Les femmes, équipées de petits auvents, de nattes et de matelas, se sont organisées pour garder l'enceinte du site, cuisiner pour les manifestants et se divertir.

Deux bateaux servant d'hébergement aux travailleurs flottent comme des coquilles vides depuis que Shell a évacué la station en réaction aux manifestations.

L'armée a également déployé 30 soldats pour surveiller la situation, selon une source sécuritaire nigériane.

Shell assure avoir créé des emplois dans la région et tenté de travailler avec les communautés - des efforts qui, selon elle, ont été freinés par des luttes de pouvoir locales.

"Les conflits juridiques et les litiges entre les communautés productrices de pétrole (ont) empêché Shell de mettre en oeuvre les projets de développement prévus", affirme à l'AFP le responsable des relations extérieures de Shell Petroleum Development Company (SPDC) au Nigeria, Igo Weli.

Shell a tout de même investi 600 millions de nairas (1,7 million de dollars) pour améliorer les écoles, les infrastructures et les soins de santé à Belema et dans le village voisin de Kula ces 10 dernières années, ajoute-t-il.

Mais la communauté a souffert d'une négligence chronique et vit dans la peur d'attaques de pirates qui naviguent dans les eaux de la région, s'emparant des biens et des bateaux.

Malgré la présence d'au moins six postes militaires entre Abonnema et la station de Belema, les pirates continuent d'agir en toute impunité.

"Nous sommes à la merci des pirates de la mer qui assiègent les cours d'eau en volant notre peuple", assure Evans Dabiri.

- Paix fragile -

Shell met en garde contre les risques de fuite de pétrole ou d'incendie, alors que ses techniciens n'ont pas pû préparer les installations à un arrêt prolongé en raison de l'occupation.

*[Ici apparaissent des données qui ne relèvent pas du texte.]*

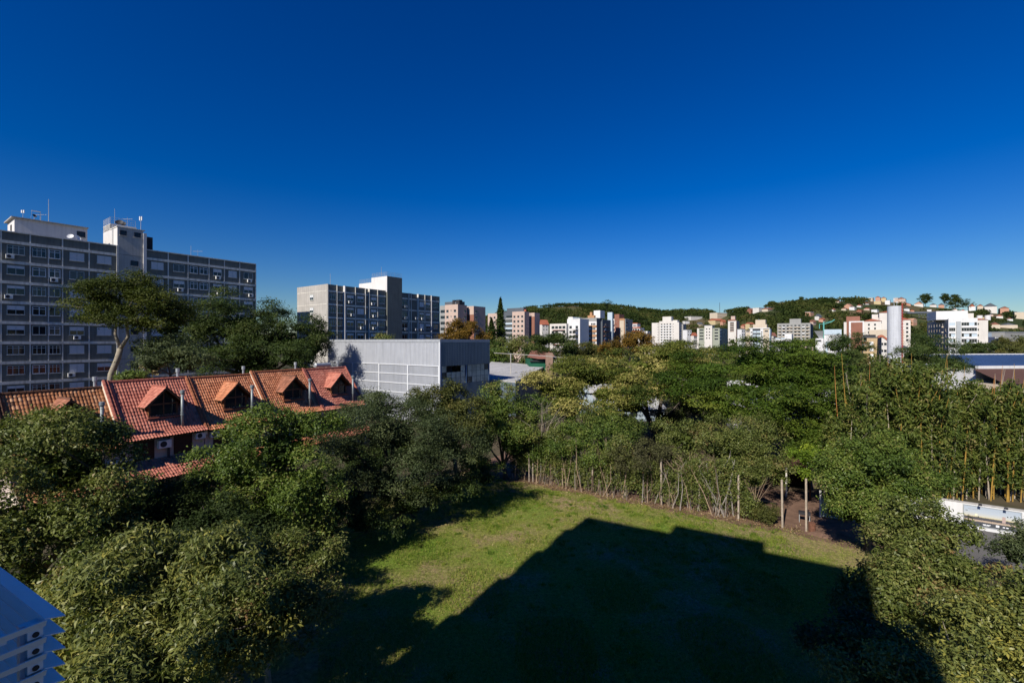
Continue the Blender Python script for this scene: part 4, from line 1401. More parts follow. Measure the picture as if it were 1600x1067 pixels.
M_NAVY = fmat('navy_wall', (0.05, 0.065, 0.12)); M_YEL = fmat('yellow_render', (0.52, 0.42, 0.24))
M_BROWNR = fmat('brown_metal_roof', (0.10, 0.055, 0.045)); M_TEAL = fmat('teal_paint', (0.12, 0.38, 0.34))
M_WBRIGHT = fmat('bright_white', (0.66, 0.66, 0.66)); M_BLUEROOF = fmat('blue_metal_roof', (0.035, 0.075, 0.18), var=0.12)
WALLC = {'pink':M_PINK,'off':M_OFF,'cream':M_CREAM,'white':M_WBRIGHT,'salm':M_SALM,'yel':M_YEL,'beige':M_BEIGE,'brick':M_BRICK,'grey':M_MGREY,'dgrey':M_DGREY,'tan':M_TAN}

class FB:
    """far building in local axes: x = away along the grid, y = to the left; sunlit face is x=0, shaded face is y=0"""
    def __init__(s, name, label, cat, u, D, vtop, ang=None, z0=0.0):
        a = RA if ang is None else math.radians(ang)
        s.a = a; s.d1 = Vector((math.cos(a), math.sin(a), 0)); s.d2 = Vector((-math.sin(a), math.cos(a), 0))
        p = at(u, 534, D); s.P = Vector((p.x, p.y, z0)); s.D = D
        s.h = zat(vtop, D) - z0
        s.root = T(name, label, cat, s.P, a)
    def ly(s, u): return solve(s.P, s.d2, u)
    def lx(s, u): return solve(s.P, s.d1, u)
    def z(s, v): return zat(v, s.D) - s.P.z
    def box(s, name, m, *dims): return bx(name, m, s.root, *dims)
    def win(s, face, a, z, w, h, m=None, off=0.0, name='window'):
        m = m or M_GLASS
        key = ('fw', round(w,2), round(h,2), m.name)
        def mk():
            b = MB(); b.box(-w/2, w/2, -0.05, 0.02, 0, h)
            b.box(-w/2-0.12, w/2+0.12, -0.13, 0.02, -0.12, -0.005)
            me_ = b.mesh('window', [m, M_WFRAME])
            me_.polygons.foreach_set('material_index', [0]*6+[1]*6)
            return me_
        me_ = cached(key, mk)
        if face == 'L': o = O(name, me_, s.root, (off, a, z), rot=(0,0,-math.pi/2))
        elif face == 'R': o = O(name, me_, s.root, (a, off, z))
        else: o = O(name, me_, s.root, (a, off, z), rot=(0,0,math.pi))      # 'B': far left face, outside +y
        return o
    def grid(s, face, cols, rows, w, h, m=None, off=0.0, skip=0.0, seed=0):
        rr_ = random.Random(seed)
        for c in cols:
            for z in rows:
                if rr_.random() < skip: continue
                mm = m or (M_GLASS if rr_.random() < 0.75 else M_GLASS2)
                s.win(face, c, z, w, h, mm, off)

def lin(a, b, n): return [a + (b-a)*(i+0.5)/n for i in range(n)]

# pink blocks behind the second slab
f = FB('apartment_building', 'salmon pink apartment block with small square windows, right of the second slab block', 'apartment building', 715.4, 215, 475.8)
w1 = f.ly(695.2); w2 = f.ly(686); wx = f.lx(729.5)
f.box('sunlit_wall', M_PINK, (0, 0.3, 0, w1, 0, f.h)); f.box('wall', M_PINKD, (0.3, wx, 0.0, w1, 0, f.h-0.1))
f.box('balcony_bay', M_MGREY, (0.6, wx, w1, w2, 0, f.h-0.2))
rows = [f.h-3.6-2.8*k for k in range(7)]
f.grid('L', [w1*0.22, w1*0.80], rows, 1.4, 1.15, M_GLASS); f.grid('L', [w1*0.52], [z+0.5 for z in rows], 0.5, 0.6, M_GLASS)
for z in rows:
    f.win('L', (w1+w2)/2, z-0.2, (w2-w1)*0.75, 1.5, M_GLASS, 0.6)
f.grid('R', [wx*0.82], rows, 1.3, 1.2, M_GLASS, 0.0)
f.box('roof_house', M_DGREY, (1.5, wx-1, 0.5, w1+1.5, f.h, f.h+1.5)); f.box('roof_tank', M_DARK, (1.2, 3.4, 0.2, 2.2, f.h, f.h+2.2), (1.2, 3.4, 3.2, 4.6, f.h, f.h+2.2))
f2x = f.lx(752.6)
f.box('rear_wing', M_PINKD, (wx+2.5, f2x, -2.4, 6, 0, f.h-0.4)); f.box('rear_wing_front', M_PINK, (wx+2.2, wx+2.5, -2.4, 2.6, f.h-4.5, f.h-0.4))
f.box('recess_shade', M_BRICK, (wx+2.3, wx+2.5, -2.4, 2.5, 0, f.h-4.5))  # flat brown sheet paints the dark of a hollow
f.grid('R', [wx+4.2], rows, 1.3, 1.2, M_GLASS, -2.4)
f = FB('apartment_building', 'salmon pink apartment block with three window columns, right of the tall conifer', 'apartment building', 819.5, 268, 486.8)
w1 = f.ly(800.4); w2 = f.ly(789.0); w3 = f.ly(776.5); w4 = f.ly(762); wx = f.lx(826.8)
f.box('sunlit_wall', M_PINK, (0, 0.3, 0, w1, 0, f.h)); f.box('wall', M_PINKD, (0.3, wx, 0, w1, 0, f.h-0.1))
f.box('balcony_bay', M_DGREY, (0.7, wx, w1, w3, 0, f.h+0.2)); f.box('left_wing', M_PINK, (0.2, wx, w3, w4, 0, f.h-0.4))
rows = [f.h-3.6-2.8*k for k in range(6)]
f.grid('L', lin(0.2, w1-0.2, 3), rows, 1.35, 1.2, M_GLASS); f.grid('L', lin(w3+0.4, w4-0.4, 2), rows, 1.3, 1.15, M_GLASS, 0.2)
for k, z in enumerate(rows):
    f.win('L', (w1+w2)/2, z, (w2-w1)*0.8, 1.4, M_GLASS2 if k in (1,2,5) else M_GLASS, 0.7)
    f.box('balcony_front', M_PALEB if k in (1, 2) else M_MGREY, (0.45, 0.69, w1+0.2, w2, z-1.0, z-0.1))
wx2 = f.lx(831.9); wx3 = f.lx(838.9)
f.box('rear_wing', M_PINKD, (wx+3, wx3, -2.0, 5, 0, f.h-0.5)); f.box('rear_wing_front', M_PINK, (wx+2.75, wx+3, -2.0, 0.4, f.h-2.8, f.h-0.5)); f.box('recess_shade', M_BRICK, (wx+2.8, wx+3, -2.0, 0.5, 0, f.h-2.8))  # brown sheet under the lit strip again paints a hollow's shade
f.box('roof_house', M_DGREY, (2, wx, 2, w2, f.h, f.h+2.3)); f.box('roof_tank', M_TERRA, (2, 3, 0.4, 1.6, f.h, f.h+1.2))
# white complex
f = FB('apartment_building', 'low white terraced apartment complex left of the orange striped block', 'apartment building', 903, 262, 498)
w1 = f.ly(883); w2 = f.ly(859)
f.box('upper_block', M_WBRIGHT, (2.5, 14, 0, w1, 0, f.h)); f.box('lower_block', M_OFF, (0, 12, w1*0.9, w2, 0, f.z(505.5)))
rows = [f.z(505.5)-2.9-2.8*k for k in range(4)]
f.grid('L', lin(w1*0.95, w2-1, 4), rows, 1.9, 1.5, M_GLASS, 0, 0.1, 3); f.grid('L', lin(1, w1*0.85, 3), rows, 1.6, 1.5, M_GLASS, 2.5, 0.2, 4)
for z in rows:
    f.box('balcony', M_TERRA, (-1.0, 0.0, w1, w2-2.2, z-0.95, z-0.75)); f.box('balcony', M_OFF, (-0.9, 2.5, 1, w1*0.5, z-0.9, z-0.2))
f.box('solar_panel', M_PALEB, (4, 7, 1, 5.5, f.h+0.5, f.h+0.75)); f.box('roof_house', M_OFF, (5, 10, 6, 9, f.h, f.h+1.3))
# grey and orange striped block
f = FB('apartment_building', 'grey tower block with orange brick and white stripes, tall white stair top', 'apartment building', 932, 276, 497)
w1 = f.ly(912); w2 = f.ly(903)
x1 = f.lx(938.5); x2 = f.lx(956.5)
f.box('grey_strip', M_MGREY, (0, 8, w1, w2, 0, f.h)); f.box('striped_wall', M_WBRIGHT, (0.1, 8, 0, w1, 0, f.h-0.4)); f.box('cap', M_MGREY, (-0.05, 8, 0, w1, f.h-1.9, f.h))
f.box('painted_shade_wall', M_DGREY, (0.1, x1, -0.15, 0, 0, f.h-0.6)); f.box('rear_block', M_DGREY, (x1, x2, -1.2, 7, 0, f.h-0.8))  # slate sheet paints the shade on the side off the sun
f.box('blade_wall', M_PALEB, (x2-5, x2-3.2, -2.2, 1, 0, f.h+4.2))
rows = [f.h-4.4-2.8*k for k in range(7)]
for k, z in enumerate(rows):
    f.box('brick_band', M_OCHRE, (-0.12, 0.1, 0, w1, z-1.35, z-0.05))
    f.win('L', w1*0.72, z+0.3, 1.1, 0.8, M_GLASS, 0.1)
    for c in (0.14, 0.26, 0.38): f.win('L', w1*c, z+0.15, 0.75, 1.1, M_GLASS, 0.1)
    f.win('L', (w1+w2)/2+0.1, z+0.3, 1.2, 0.9, M_WFRAME if k in (2,3) else M_GLASS2, 0.0)
    f.win('R', x1+(x2-x1)*0.25, z, 2.0, 1.3, M_PALEB if k % 2 else M_GLASS, -1.2); f.win('R', x2-1.6, z, 1.3, 1.2, M_GLASS2, -1.2)
    f.box('balcony', M_BRICK, (x1+(x2-x1)*0.1, x1+(x2-x1)*0.5, -2.0, -1.2, z-1.0, z-0.7))
f.box('stair_top', M_WBRIGHT, (3.5, 10, -0.8, f.ly(929)+2.2, f.h, f.z(485))); f.box('roof_pavilion', M_OCHRE, (1.5, 5, 2.2, 6.5, f.h, f.h+1.6), (1.8, 4, 3.8, 5.2, f.h+1.6, f.h+3.6))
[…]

"La SPDC est profondément préoccupée par le fait que des personnes non autorisées - y compris des femmes et des enfants - ont été vues à proximité d'équipements (...) sans la protection de vêtements de sécurité", a déclaré son porte-parole, Joseph Obari, dans un communiqué.

La compagnie pétrolière nationale NNPC, les dirigeants locaux et Shell sont toutefois parvenus à un accord pour permettre la réouverture du site, selon un chef traditionnel local, Godson Egbelekro.

"Nous avons réussi à conclure une trêve avec la NNPC (...) Au cours de cette semaine, il y aura une inspection conjointe", a déclaré M. Egbelekro, qui se dit prêt à demander aux occupants de partir pour que Shell puisse "reprendre ses opérations".

Il n'est cependant pas question de confier la gestion du site à l'entreprise locale Belema Oil - du moins pour le moment -, mais des discussions sont toujours en cours, selon M. Egbelekro.

Dans l'Etat voisin du Delta, les employés d'une installation gazière ont à leur tour déclenché une grève pour des motifs similaires ces derniers jours.

Les mouvements sociaux qui agitent régulièrement le coeur pétrolier du Nigeria font planner le spectre de nouvelles attaques rebelles contre les infrastructures, qui avaient fait chuter la production nationale d'or noir l'an dernier.

Suite à des accords d'amnistie, le gouvernement a obtenu une paix fragile ces derniers mois, mais les militants menacent de reprendre les armes pour un meilleur partage des richesses.